Los sacerdotes formaron parte obligada de la pesca diaria, sus canas plateadas brillaban en cada celda, y luego en cada convoy a Solovki.


Al principio de los años veinte cayeron también grupos teósofos,* místicos y espiritistas (el grupo del conde Pahlen, que levantaba acta de las conversaciones con los espíritus), sociedades religiosas, filósofos del círculo de Berdiáyev. De pasada, fueron desarticulando y encarcelando a los «católicos del Este» (discípulos de Vladímir Soloviov), y al grupo de A.I. Abrikósova. En cuanto a los católicos propiamente dichos, los sacerdotes polacos, éstos iban a prisión sin que hiciera falta causa aparente.


Sin embargo, para erradicar definitivamente la religión en este país —uno de los objetivos principales de la GPU-NKVD en los años veinte y treinta— habría sido necesario encarcelar en masa a los propios creyentes ortodoxos. Se procedió a una intensa campaña de arresto, encarcelamiento y destierro contra los monjes y monjas, cuyos oscuros hábitos habían ennegrecido la vida rusa anterior. Se arrestaba y se juzgaba a los activistas de la Iglesia. Las ondas iban ensanchándose continuamente y pasaron a apresar a simples seglares creyentes, a personas de edad, en especial mujeres —porque su fe era más obstinada— a las que durante muchos años se conoció como monjitasen las cárceles de tránsito y en los campos de reclusión.

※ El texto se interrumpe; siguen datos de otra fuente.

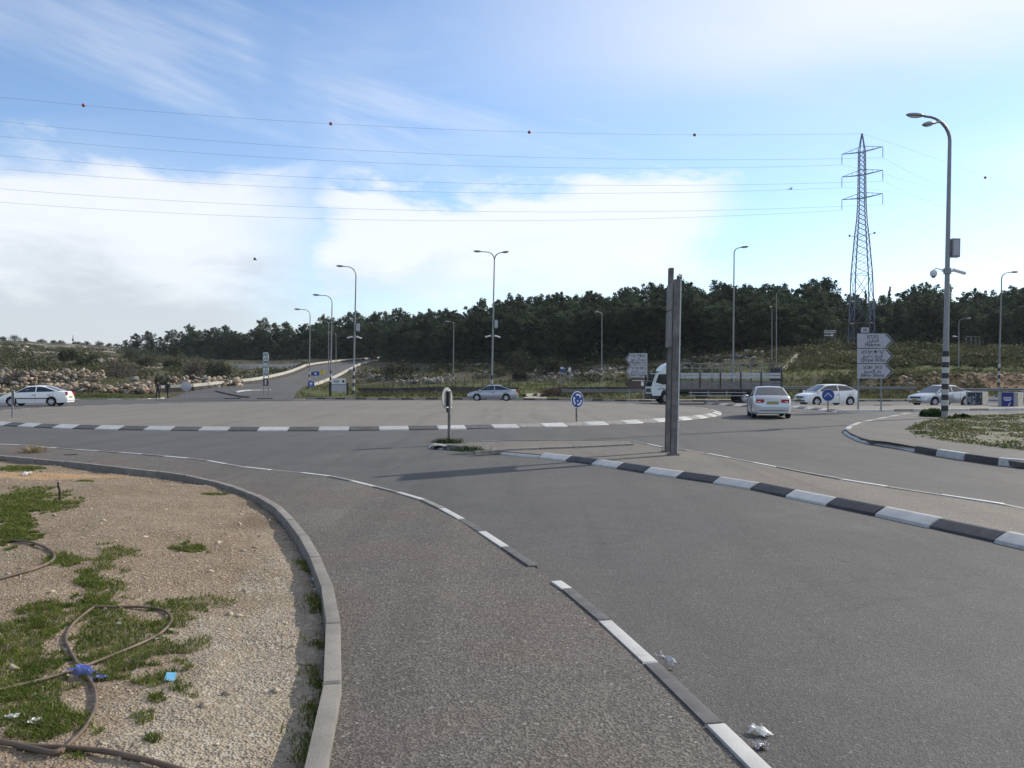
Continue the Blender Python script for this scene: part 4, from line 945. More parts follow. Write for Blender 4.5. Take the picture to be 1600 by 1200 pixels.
rock_heap('rocky_slope', 'scattered grey rocks on the slope left of the direction signs', 'rocks', [[(700, 116), (760, 118), (850, 110), (900, 108)], [(880, 108), (940, 112), (975, 110)], [(660, 140), (760, 138)], [(830, 115), (960, 112)]], 110, 260, .32, .17, .85, 35, 5, .25)
rock_heap('rocky_hillside', 'scattered pale rocks on the slope above the livestock truck', 'rocks', [[(1005, 110), (1060, 112), (1110, 106), (1200, 108)], [(1040, 118), (1160, 114), (1180, 112)], [(1100, 112), (1170, 113)]], 90, 160, .32, .16, .75, 36, 4, .25)
rock_heap('cut_bank_rocks', 'brown rocks in the cut earth bank at the right', 'rocks', [[(1385, 85.5), (1480, 86), (1600, 86.5), (1680, 87)], [(1400, 87), (1600, 88)]], 50, 300, .22, .13, .15, 37, 1.4, .25)
rock_heap('hillside_stones', 'rows of pale stones along the terraces on the far left hillside', 'rocks', [[(-20, 255), (60, 255)], [(30, 205), (160, 215)], [(-20, 300), (180, 310)], [(150, 160), (200, 170)]], 90, 300, .8, .45, .6, 38, 3, .3)
rock_heap('crest_stones', 'pale stones at the edge of the forest left of the pylon', 'rocks', [[(1150, 113), (1260, 118), (1320, 120)], [(1290, 119), (1440, 121)]], 40, 60, .34, .2, .7, 39, 2, .2)

# ------------------------------------------------------------------ rubble patch on the right pavement
RB_px = [(1417,672),(1428,677),(1445,683),(1480,689),(1540,696),(1600,704),(1700,716),(1700,650),(1600,648.5),(1530,650),(1480,653),(1450,658),(1432,664)]
def rubble_patch():
    poly = [G(a, b, .12) for a, b in RB_px]; ys = [p.y for p in poly]; r = np.random.RandomState(55)
    def inside(x, y):
        c = np.zeros(np.shape(x), bool); n = len(poly)
        for i in range(n):
            a, b = poly[i], poly[(i + 1) % n]; m = ((a.y > y) != (b.y > y)) & (x < (b.x - a.x) * (y - a.y) / ((b.y - a.y) or 1e-9) + a.x); c ^= m
        return c
    e_ = lambda X, Y: np.min(np.stack([np.hypot(X - ((a.x + (b.x - a.x) * t)), Y - (a.y + (b.y - a.y) * t)) for a, b in zip(poly, poly[1:] + poly[:1]) for t in np.linspace(0, 1, 25)]), 0)
    zg = lambda X, Y: .12 + np.minimum(1, e_(X, Y)) * (.065 + .055 * fbm(X, Y, 1.6, 58, 3))
    gx, gy = np.meshgrid(np.arange(11, 46, .3), np.arange(min(ys), max(ys), .3)); hz = zg(gx.ravel(), gy.ravel()).reshape(gx.shape); ok = inside(gx, gy); nx_ = gx.shape[1]; cell = ok[:-1, :-1] & ok[1:, :-1] & ok[:-1, 1:] & ok[1:, 1:]
    ii, jj = np.nonzero(cell); a = ii * nx_ + jj; Fg = np.stack([a, a + 1, a + nx_ + 1, a + nx_], -1); Vg = np.stack([gx, gy, hz], -1).reshape(-1, 3)
    bm = bmesh.new(); ctr = bm.faces.new([bm.verts.new((p.x, p.y, .10)) for p in poly]); bmesh.ops.triangulate(bm, faces=[ctr])
    for v in bm.verts:
        v.co.z = .1195
    bmesh.ops.recalc_face_normals(bm, faces=bm.faces); me = bpy.data.meshes.new('rubble_ground'); bm.to_mesh(me); bm.free()
    m = bpy.data.materials.new('rubble_soil'); m.use_nodes = True; k = NT(m.node_tree); c = k.coord('Object'); n1 = k.noise(c, .9, 6, .65); n2 = k.noise(c, 5, 6, .7)
    col = k.mix(k.ss(n1, .35, .65), (.125, .105, .068), (.080, .092, .036)); col = k.mix(k.ss(n2, .5, .75, 0, .4), col, (.28, .25, .19)); k.put(k.n['Principled BSDF'].inputs['Base Color'], col)
    k.n['Principled BSDF'].inputs['Roughness'].default_value = .95; me.materials.append(m); tag(link('rubble_ground', me), kind='structure'); tag(link('rubble_soil', fast_mesh('rubble_soil', Vg, Fg, m, True)), kind='structure')
    x = r.uniform(11, 44, 42000); y = r.uniform(min(ys), max(ys), 42000); ok = inside(x, y); x, y = x[ok], y[ok]
    z = zg(x, y) + .005; n = len(x) // 7
    V, Fc = rocks(np.stack([x, y, z], -1)[:n], .022 + .10 * r.rand(n) ** 4, (.35, .7), 'ico', 57)
    tag(link('rubble', fast_mesh('rubble', V, Fc, M['rubble_pebble'])), 'broken pale stones strewn over the weedy patch round the big lamp post', 'rubble', kind='stuff')
    nn = len(x) - n; kx, ky, kz = x[n:], y[n:], z[n:]; kk = hash_noise(kx, ky, 1.1, 59) > .30; Pg = np.repeat(np.stack([kx, ky, kz - .02], -1)[kk], 3, 0) + r.randn(kk.sum() * 3, 3) * np.array([.08, .08, 0])
    V, Fc = blades(Pg, .10 * (.4 + r.rand(len(Pg))), .03, 0.9, 60)
    tag(link('patch_grass', fast_mesh('patch_grass', V, Fc, M['verge_grass'])), 'thin grass growing through the rubble round the big lamp post', 'grass', kind='stuff')
rubble_patch()
# ------------------------------------------------------------------ street lamps
def arc(x0, z0, r, side, y=0.0, n=8, end=90):
    """from vertical at (x0, z0) bending over to the side"""
    return [(x0 + side * r * (1 - math.cos(rad(end * i / n))), y, z0 + r * math.sin(rad(end * i / n))) for i in range(n + 1)]
def lamp_head(root, p, d, L, name='lamp_head'):
    """flat leaf-shaped head, p = where the arm enters, d = unit direction"""
    a = math.atan2(d[1], d[0]); tilt = -math.asin(max(-1, min(1, d[2])))
    b = MB(); b.ellip((L * .5, 0, 0.02), (L * .52, L * .17, L * .13), 12, 8); b.ellip((-.02, 0, 0), (L * .14, L * .07, L * .07), 8, 5)
    o = part(name, b, M['galv_steel'], root, 60, loc=p, rot=(0, tilt, a))
    g = MB(); g.ellip((L * .52, 0, -L * .06), (L * .36, L * .125, L * .075), 10, 6); part('lens', g, M['lamp_glass'], o, 60)
def lamp(name_label, px, D, ytop, arms, r=0.085, bands=None, cat='street lamp', base_z=None, lean=0.0, box=None, cams=None, pole_bend=None, group='street lamps round the junction', L=.75):
    zb = TZ(px, D) if base_z is None else base_z; H = CZ + (HY - ytop) / F * D - zb
    t = thing('street_lamp', name_label, 'street lamp', ((px - CX) / F * D, D, zb), 0, group, rot=(0, rad(lean), 0))
    b = MB(); ra = max(a[1] for a in arms); zp = H - ra
    b.tube([(0, 0, -.15), (0, 0, H * .45), (0, 0, zp)], [r, r * .8, r * .58], 10); part('pole', b, M['galv_steel'], t, 60)
    for side, rr, reach, yv, dz in arms:
        n = math.hypot(side, yv); ux, uy = side / n, yv / n
        pr = arc(0, 0, rr, 1); pts = [(ux * q[0], uy * q[0], zp + q[2] + dz) for q in pr]; pts.append((ux * (rr + reach), uy * (rr + reach), zp + rr + dz + .02))
        b = MB(); b.tube(pts, [r * .56] * 5 + [r * .42] * (len(pts) - 5), 8); part('arm', b, M['galv_steel'], t, 60)
        lamp_head(t, pts[-1], (ux, uy, .03), L)
    if bands:
        z0, hgt, n = bands
        for i in range(n):
            c = MB(); c.lathe([(r + .012, 0), (r + .012, hgt)], (0, 0, z0 + i * hgt), 12)
            part('white_band' if i % 2 else 'black_band', c, M['white_paint' if i % 2 else 'black_paint'], t, 60)
    if box:
        z, side = box; c = MB(); c.box((side * .30, 0, z), (.34, .26, .80)); c.box((side * .10, 0, z - .2), (.12, .06, .05)); c.box((side * .10, 0, z + .2), (.12, .06, .05)); bx = part('equipment_box', c, M['galv_steel'], t)
        c = MB(); c.box((side * .30, -.137, z), (.26, .012, .66)); part('box_door', c, M['sign_grey'], bx)
    if cams:
        z, left, right = cams
        c = MB(); c.lathe([(r + .03, -.12), (r + .03, .12)], (0, 0, z), 10); c.box((0, 0, z), (.5, .05, .05)); part('camera_bracket', c, M['galv_steel'], t)
        for s, kind in ((-1, left), (1, right)):
            if kind == 'dome':
                c = MB(); c.tube([(s * .1, 0, z + .05), (s * .55, -.05, z + .1), (s * .62, -.05, z + .02)], .025, 6); c.ellip((s * .62, -.05, z - .12), (.15, .15, .17), 12, 8); part('dome_camera', c, M['camera_white'], t, 60)
                c = MB(); c.ellip((s * .62, -.05, z - .19), (.11, .11, .13), 10, 6); part('dome_lens', c, M['glass'], t, 60)
            elif kind == 'tube':
                c = MB(); c.tube([(s * .12, 0, z), (s * .25, -.02, z)], .03, 6); c.tube([(s * .2, -.05, z + .06), (s * .72, -.12, z - .10)], .075, 8); part('tube_camera', c, M['camera_white'], t, 40)
    return t
WB = (0.35, .32, 7)
# the big one at the right: two heads on one bent pole
big = lamp('tall near lamp post at the right with two heads, box, cameras and striped foot', 1476, 34.6, 183, [(-1, 1.05, .08, 0, 0)], .13, (0.30, .235, 11), base_z=.1, lean=1.0, box=(7.35, 1), cams=(6.35, 'dome', 'tube'), L=.78)
c = MB(); zt = 11.25; Hbig = CZ + (HY - 183) / F * 34.6 - .1
c.tube([(-.42, 0, Hbig - .22), (-.60, -.10, Hbig - .26), (-.78, -.2, Hbig - .34)], [.055, .05, .04], 8); part('arm', c, M['galv_steel'], big, 60); lamp_head(big, (-.78, -.2, Hbig - .34), (-.86, -.42, -.28), .78)
lamp('striped lamp post with box and cameras left of centre, its single head pointing left', 552, 80, 417, [(-1, .9, .35, 0, 0)], .10, (.2, .38, 8), lean=1.3, box=(6.9, 1), cams=(5.9, 'tube', 'tube'))
lamp('lamp post with striped foot beside the grey board, second in the row on the left', 516, 86, 462, [(-1, .8, .55, 0, 0)], .09, (.1, .34, 7), lean=1.2)
lamp('lamp post behind the blue keep right sign, leftmost of the lamps on the climbing road', 483, 97, 484, [(-1, .7, .5, 0, 0)], .085, (.1, .34, 6), lean=.8)
lamp('double headed lamp post in the middle with box and two cameras', 768, 77.5, 394, [(-1, .75, .55, 0, 0), (1, .65, .15, -.5, 0)], .10, (.9, .4, 3), lean=1.2, box=(7.1, 1), cams=(5.9, 'tube', 'tube'))
lamp('shorter lamp with small bright head between the left lamps and the central one', 708, 100, 503, [(-1, .35, .2, -.3, 0)], .075, (.6, .3, 3), lean=.6, L=.6)
lamp('lamp with small pale head left of the direction signs', 940, 98, 488, [(-1, .35, .15, -.4, 0)], .075, (.9, .3, 4), lean=.3, L=.6)
lamp('tall lamp behind the livestock truck, its head bent towards the right', 1145, 76, 388, [(1, .45, .15, -.6, 0)], .095, None, lean=.5)
lamp('thin lamp with tiny bright head left of its taller neighbour on the hill path', 1206, 106, 480, [(-1, .12, .05, -1, 0)], .07, None, L=.5)
lamp('thin curved lamp on the hill path bending right', 1213, 104, 453, [(1, .8, .35, 0, 0)], .075, None, L=.6)
lamp('striped lamp at the far right with its head bent right', 1560, 79, 426, [(1, .6, .15, -.3, 0)], .10, (1.1, .36, 6), lean=1.5, L=.7)
lamp('low thin lamp right of the big lamp post, bent right in front of the wood', 1498, 97, 498, [(1, .55, .3, 0, 0), (-1, .25, .15, -.2, -1.9)], .07, None, L=.6)
lamp('small lamp with round bright head half hidden by the striped far one', 1563, 112, 541, [(1, .1, .05, -1, 0)], .07, None, L=.45)
lamp('far double headed lamp on the climbing road, between the second and the striped lamp', 513.5, 140, 501, [(-1, .8, .6, 0, 0), (1, .5, .2, -.3, 0)], .09, None, L=.7)
lamp('farthest lamp on the climbing road, thin and low against the wood', 525, 150, 520, [(-1, .6, .4, 0, 0)], .08, None, L=.6)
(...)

Desde luego, oficialmente no se les arrestaba y juzgaba por el mero hecho de creer, sino por manifestar su fe en voz alta y educar a sus hijos en ese espíritu. Como escribió Tania Jod-kévich:


«Puedes rezar libremente,Pero... que sólo te oiga Dios».


(Por estos versos le cayeron diez años.) La persona que creía poseer la verdad espiritual debía ocultarla... ¡a sus propios hijos! En los años veinte la educación religiosa caía en el artículo 58-10, es decir, ¡propaganda contrarrevolucionaria! Cierto es que el tribunal daba la posibilidad de abjurar de la religión. Aunque no era frecuente, podía darse el caso de que el padre abjurara y se quedara al cuidado de los hijos mientras la madre era enviada a Solovki (en estas décadas, las mujeres demostraron tener una fe más firme). A todos los creyentes les echaban diez años, la pena máxima en aquel entonces.


Con el fin de dejar limpias las grandes ciudades para la impoluta sociedad que se avecinaba, en aquellos años, especialmente en 1927, junto con las «monjitas» desterraron a Solovki a las prostitutas. A las aficionadas al pecado terrenal les aplicaban el artículo más liviano y les imponían tres años. La vida entre traslados, cárceles de tránsito y las propias Solovki, no les impedía ganar dinero ejerciendo su alegre oficio con los jefes y los soldados de escolta, de modo que a los tres años volvían cargadas de pesadas maletas a su punto de partida. A los creyentes, en cambio, les estaba vedado para siempre jamás volver con sus hijos a su hogar.


Ya en los albores de los años veinte aparecieron riadas netamente nacionales, de momento pequeñas en relación con las regiones donde se generaban, y más aún a escala rusa: musa-vatistas* de Azerbaidzhán, dashnakos* de Armenia, mencheviques georgianos* y basmach turkmenos, opuestos al establecimiento del régimen soviético en Asia Central. En 1926 fue encarcelada en pleno la «Hehalutz»,* sociedad sionista que no compartía el universalmente arrollador impulso del internacionalismo.